The Saradha group’s spectacular failure has inflicted severe pain not only on its gullible depositors and agents but in a real sense on India’s financial regulators and the State government as well. There is a law and order problem in West Bengal. Very soon, public attention will shift to regulation or the lack of it. The crisis, it appears, will not be confined to one state. In the worst case scenario, not only will many other deposit-taking entities be dragged down, but investors might start reposing less faith even in the financial system.

There is a sense of deja vu in all this. Waiting to be resolved from an earlier era are several cases of default by major players who preyed on investors’ gullibility and either exploited loopholes or flourished under the benign neglect of regulators.

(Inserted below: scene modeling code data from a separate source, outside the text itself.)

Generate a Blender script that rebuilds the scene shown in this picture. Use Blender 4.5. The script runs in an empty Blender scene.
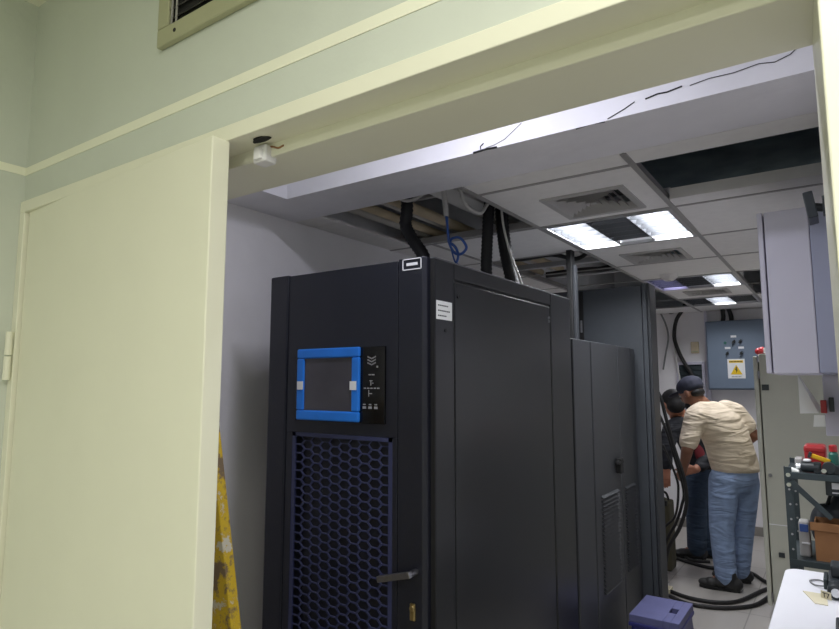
import bpy, bmesh, math, random
from mathutils import Vector, Matrix
random.seed(7)
C = bpy.context.scene.collection
PI = math.pi
def V(*a): return Vector(a)

# ------------------------------------------------------------------ materials
def s2l(c):
    c /= 255.0
    return c/12.92 if c <= .04045 else ((c+.055)/1.055)**2.4
def rgb(r, g, b): return (s2l(r), s2l(g), s2l(b), 1)
def mat(name, col, rough=.5, metal=0, var=.06, nscale=6, bump=0, bscale=40, spec=.5, emit=None, estr=0):
    m = bpy.data.materials.new(name); m.use_nodes = True
    nt = m.node_tree; n = nt.nodes; L = nt.links; b = n['Principled BSDF']
    tc = n.new('ShaderNodeTexCoord')
    nz = n.new('ShaderNodeTexNoise'); nz.inputs['Scale'].default_value = nscale; nz.inputs['Detail'].default_value = 4
    L.new(tc.outputs['Object'], nz.inputs['Vector'])
    rp = n.new('ShaderNodeValToRGB')
    rp.color_ramp.elements[0].position = .3; rp.color_ramp.elements[1].position = .7
    rp.color_ramp.elements[0].color = tuple(max(0, c*(1-var)) for c in col[:3])+(1,)
    rp.color_ramp.elements[1].color = tuple(min(1, c*(1+var)) for c in col[:3])+(1,)
    L.new(nz.outputs['Fac'], rp.inputs['Fac']); L.new(rp.outputs['Color'], b.inputs['Base Color'])
    b.inputs['Roughness'].default_value = rough; b.inputs['Metallic'].default_value = metal
    b.inputs['Specular IOR Level'].default_value = spec
    if bump and bump > .5:                         # loose cloth: broad soft creases running across
        mp = n.new('ShaderNodeMapping'); mp.inputs['Scale'].default_value = (.6, .6, 2.2); L.new(tc.outputs['Object'], mp.inputs['Vector'])
        nb = n.new('ShaderNodeTexNoise'); nb.inputs['Scale'].default_value = 7; nb.inputs['Detail'].default_value = 2; nb.inputs['Distortion'].default_value = .8
        L.new(mp.outputs['Vector'], nb.inputs['Vector'])
        bp = n.new('ShaderNodeBump'); bp.inputs['Strength'].default_value = .9; bp.inputs['Distance'].default_value = .045
        L.new(nb.outputs['Fac'], bp.inputs['Height']); L.new(bp.outputs['Normal'], b.inputs['Normal'])
    elif bump:
        nb = n.new('ShaderNodeTexNoise'); nb.inputs['Scale'].default_value = bscale; nb.inputs['Detail'].default_value = 5
        L.new(tc.outputs['Object'], nb.inputs['Vector'])
        bp = n.new('ShaderNodeBump'); bp.inputs['Strength'].default_value = bump; bp.inputs['Distance'].default_value = .01
        L.new(nb.outputs['Fac'], bp.inputs['Height']); L.new(bp.outputs['Normal'], b.inputs['Normal'])
    if emit:
        b.inputs['Emission Color'].default_value = emit; b.inputs['Emission Strength'].default_value = estr
    return m
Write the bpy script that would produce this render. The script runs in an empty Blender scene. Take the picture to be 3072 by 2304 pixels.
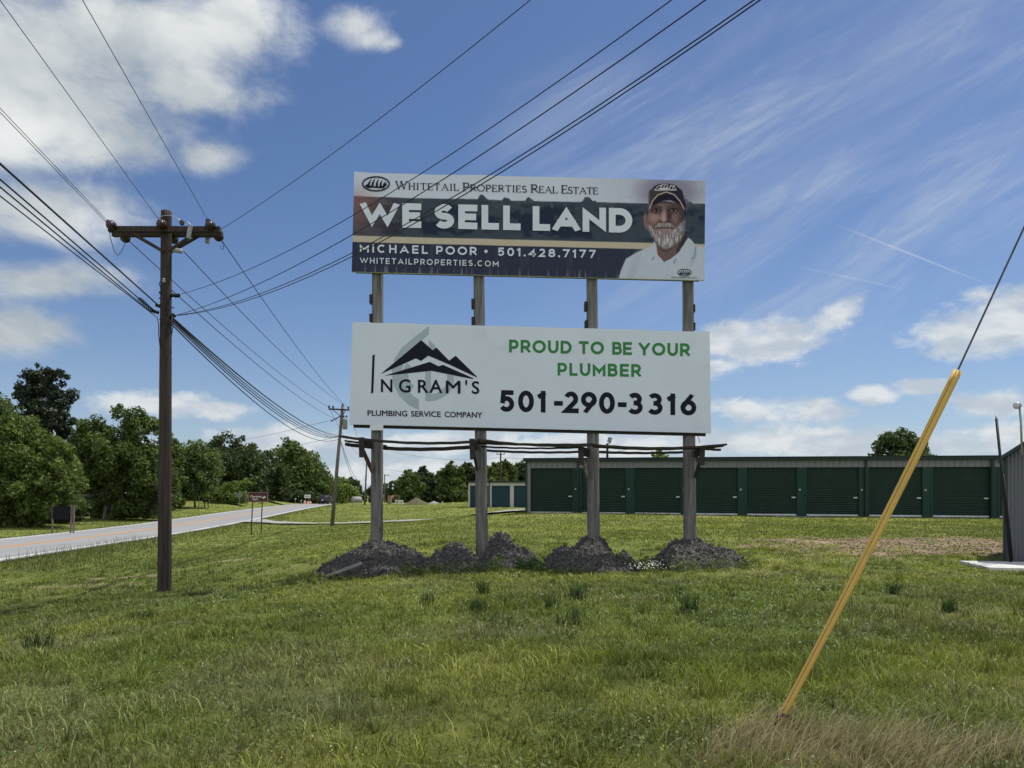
import bpy, bmesh, math, random
import numpy as np
from mathutils import Vector, Matrix

scene = bpy.context.scene
COL = scene.collection
R = math.radians
F, CX, HZ, EYE = 2150.0, 1536.0, 1475.0, 1.5      # focal length in photo pixels, principal column, horizon row, eye height

# ------------------------------------------------------------------ camera
cam = bpy.data.cameras.new('camera')
cam_ob = bpy.data.objects.new('camera', cam)
COL.objects.link(cam_ob)
cam_ob.location = (0, 0, EYE)
cam_ob.rotation_euler = (R(90), 0, 0)
cam.sensor_fit = 'HORIZONTAL'
cam.sensor_width = 36.0
cam.lens = 36.0 * F / 3072.0
cam.shift_y = (HZ - 1152.0) / 3072.0
cam.clip_start = 0.05
cam.clip_end = 6000
scene.camera = cam_ob

# ------------------------------------------------------------------ light
SUN_EL, SUN_AZ = R(66), R(58)                     # azimuth clockwise from +Y
sun_dir = Vector((math.sin(SUN_AZ) * math.cos(SUN_EL), math.cos(SUN_AZ) * math.cos(SUN_EL), math.sin(SUN_EL)))
sl = bpy.data.lights.new('sun', 'SUN')
sl.energy = 4.8
sl.angle = R(0.53)
sl.color = (1.0, 0.955, 0.88)
so = bpy.data.objects.new('sun', sl)
COL.objects.link(so)
so.location = (30, 20, 60)
so.rotation_euler = sun_dir.to_track_quat('Z', 'Y').to_euler()

vs = scene.view_settings
vs.view_transform = 'Standard'
vs.look = 'None'
vs.exposure = 0.0
vs.gamma = 1.0
vs.use_curve_mapping = False
scene.cycles.use_denoising = True
scene.cycles.denoiser = 'OPENIMAGEDENOISE'
scene.cycles.denoising_input_passes = 'RGB_ALBEDO_NORMAL'
scene.cycles.denoising_prefilter = 'ACCURATE'
scene.cycles.max_bounces = 6
scene.cycles.diffuse_bounces = 3
scene.cycles.transparent_max_bounces = 8
scene.cycles.sample_clamp_indirect = 6.0


class NT:
    """small helper for building node trees"""
    def __init__(s, tree):
        s.t = tree

    def n(s, typ, **kw):
        nd = s.t.nodes.new(typ)
        for k, v in kw.items():
            setattr(nd, k, v)
        return nd

    def put(s, sock, v):
        if v is None:
            return
        if hasattr(v, 'links'):
            s.t.links.new(v, sock)
        else:
            sock.default_value = v

    def m(s, op, a, b=None, c=None, clamp=False):
        nd = s.n('ShaderNodeMath', operation=op)
        nd.use_clamp = clamp
        for i, v in enumerate((a, b, c)):
            s.put(nd.inputs[i], v) if v is not None else None
        return nd.outputs[0]

    def noise(s, vec, scale, detail=4, rough=0.55, dist=0.0):
        nd = s.n('ShaderNodeTexNoise')
        s.put(nd.inputs['Vector'], vec)
        nd.inputs['Scale'].default_value = scale
        nd.inputs['Detail'].default_value = detail
        nd.inputs['Roughness'].default_value = rough
        nd.inputs['Distortion'].default_value = dist
        return nd.outputs['Fac']

    def mapr(s, v, a, b, c=0.0, d=1.0, smooth=True):
        nd = s.n('ShaderNodeMapRange')
        if smooth:
            nd.interpolation_type = 'SMOOTHSTEP'
        s.put(nd.inputs[0], v)
        for i, q in enumerate((a, b, c, d)):
            nd.inputs[i + 1].default_value = q
        return nd.outputs[0]

    def mix(s, f, a, b, mode='MIX'):
        nd = s.n('ShaderNodeMix', data_type='RGBA', blend_type=mode)
        s.put(nd.inputs[0], f)
        s.put(nd.inputs[6], a)
        s.put(nd.inputs[7], b)
        return nd.outputs[2]

    def mapping(s, vec, loc=(0, 0, 0), rot=(0, 0, 0), sc=(1, 1, 1)):
        nd = s.n('ShaderNodeMapping')
        s.put(nd.inputs[0], vec)
        nd.inputs[1].default_value = loc
        nd.inputs[2].default_value = rot
        nd.inputs[3].default_value = sc
        return nd.outputs[0]


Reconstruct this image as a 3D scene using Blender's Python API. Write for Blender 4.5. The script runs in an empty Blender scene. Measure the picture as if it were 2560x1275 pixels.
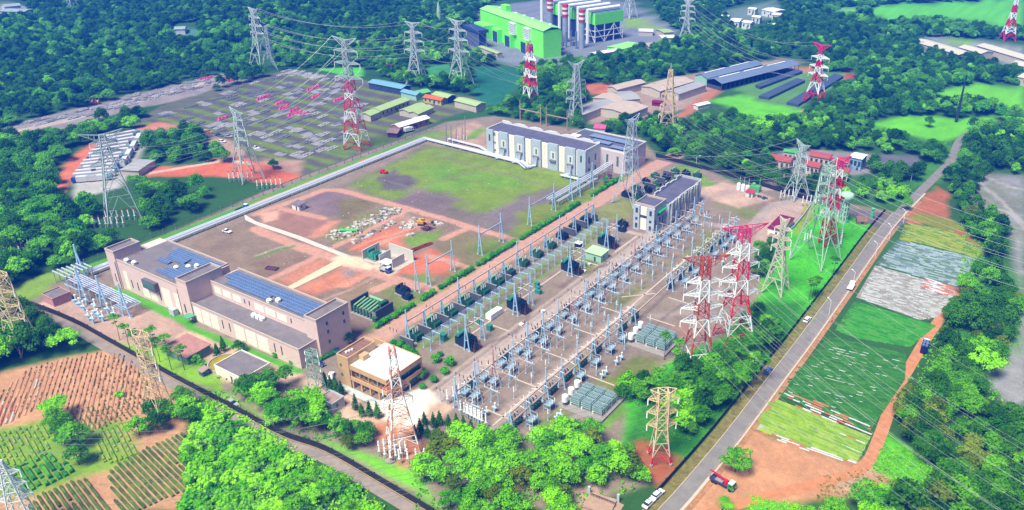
import bpy, math, random
import numpy as np
from mathutils import Vector, Matrix

# ------------------------------------------------------------------ camera, light, exposure
SC = bpy.context.scene
COL = SC.collection
F_PX, PITCH, ROLL, CX, CY, AL, CAM_H = 2073.4, 0.477666, -0.0213, 1497.9, 653.4, 0.539043, 165.0

def _axes():
    f = np.array([0, np.cos(PITCH), -np.sin(PITCH)]); rt = np.array([1., 0, 0]); dn = np.cross(f, rt)
    c, s = np.cos(ROLL), np.sin(ROLL)
    m = np.array([[np.cos(AL), -np.sin(AL), 0], [np.sin(AL), np.cos(AL), 0], [0, 0, 1]])
    return [m @ a for a in (c * rt + s * dn, -s * rt + c * dn, f)]
AX_R, AX_D, AX_F = _axes()
cam = bpy.data.objects.new('camera', bpy.data.cameras.new('camera'))
COL.objects.link(cam)
cam.matrix_world = Matrix(((AX_R[0], -AX_D[0], -AX_F[0], 0), (AX_R[1], -AX_D[1], -AX_F[1], 0),
                           (AX_R[2], -AX_D[2], -AX_F[2], CAM_H), (0, 0, 0, 1)))
cam.data.sensor_width = 36; cam.data.sensor_fit = 'HORIZONTAL'
cam.data.lens = 36 * F_PX / 2560
cam.data.shift_x = -(CX - 1280) / 2560; cam.data.shift_y = (CY - 637.5) / 2560
cam.data.clip_start = 0.5; cam.data.clip_end = 9000
SC.camera = cam

SUN_EL = math.radians(60)
_sh = np.array([0.08, 1.0])   # where shadows fall
_sh /= np.hypot(*_sh)
SUN_DIR = Vector((-_sh[0] * math.cos(SUN_EL), -_sh[1] * math.cos(SUN_EL), math.sin(SUN_EL)))
sun = bpy.data.objects.new('sun', bpy.data.lights.new('sun', 'SUN'))
COL.objects.link(sun)
sun.data.energy = 4.6; sun.data.angle = math.radians(24); sun.data.color = (1, 0.96, 0.76)
sun.rotation_euler = SUN_DIR.to_track_quat('Z', 'Y').to_euler()
sun.location = (0, 200, 400)
W = bpy.data.worlds.new('World'); SC.world = W; W.use_nodes = True
_nt = W.node_tree; _sky = _nt.nodes.new('ShaderNodeTexSky'); _sky.sky_type = 'NISHITA'; _sky.sun_disc = False
_sky.sun_elevation = SUN_EL; _sky.sun_rotation = math.atan2(SUN_DIR.x, SUN_DIR.y)
_nt.links.new(_sky.outputs[0], _nt.nodes['Background'].inputs[0]); _nt.nodes['Background'].inputs[1].default_value = 0.055
SC.view_settings.view_transform = 'Standard'; SC.view_settings.look = 'None'
SC.view_settings.exposure = 1.0; SC.view_settings.gamma = 1
SC.cycles.max_bounces = 6; SC.cycles.transparent_max_bounces = 6; SC.cycles.volume_bounces = 0
SC.cycles.use_denoising = True
SC.cycles.sample_clamp_indirect = 4

def G(x, y, z=0.0):                      # the point of the level z seen at a pixel of the 2560 x 1275 photograph
    d = AX_R * (x - CX) / F_PX + AX_D * (y - CY) / F_PX + AX_F
    return np.array([0, 0, CAM_H]) + d * ((z - CAM_H) / d[2])
def P(x, y, z=0.0):
    g = G(x, y, z); return (float(g[0]), float(g[1]))
def project(p):
    q = np.asarray(p, float) - np.array([0, 0, CAM_H]); d = q @ AX_F
    return CX + F_PX * (q @ AX_R) / d, CY + F_PX * (q @ AX_D) / d
def PP(pts, z=0.0): return [P(a, b, z) for a, b in pts]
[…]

For governments — at the Centre and in the States — as well as the several regulators of the mainline financial system the ongoing crisis in West Bengal is once again a stark reminder of how little rules and regulations can do to pre-empt fraud. Can regulation, however well thought of, ever be equal to the task of ensuring a ‘safe’ financial system?

In no other sphere of the financial sector is the regulatory lacuna so apparent as in the very large category of deposit-taking entities. The group is amorphous and includes the well-regulated banks and NBFCs but also a very large number of entities which are not regulated at all; or are adept at designing schemes that fall between different regulatory jurisdictions.

The scam in West Bengal as well the one in Tamil Nadu involving Emus loosely fit into the description of Collective Investment Schemes (CIS). SEBI has formulated rules for these relatively recently, in October 1999, to cover a number of existing schemes and license new ones. There were bound to be major shortcomings in such an approach. After all even the best-equipped regulator does not have the wherewithal to supervise a teak plantation or an emu bird, leave alone monitor the type of investors who get into such schemes. It is also a question of regulation trying to catch up with existing players. Investors who were taken for a ride are either gullible, or greedy, or both. But that does not absolve the mainline financial system comprising banks, NBFCs and, of course, the regulators of blame.

At a time policymakers are emphasising financial inclusion and literacy, scams like the one involving the Saradha group should not happen so frequently. It is likely that ordinary people find it easier to deal with such entities compared with, say, a bank or regulated NBFCs.

Regulators need to coordinate more closely and gather State-level intelligence reports on large deposit-gathering activities seriously to protect the small depositor.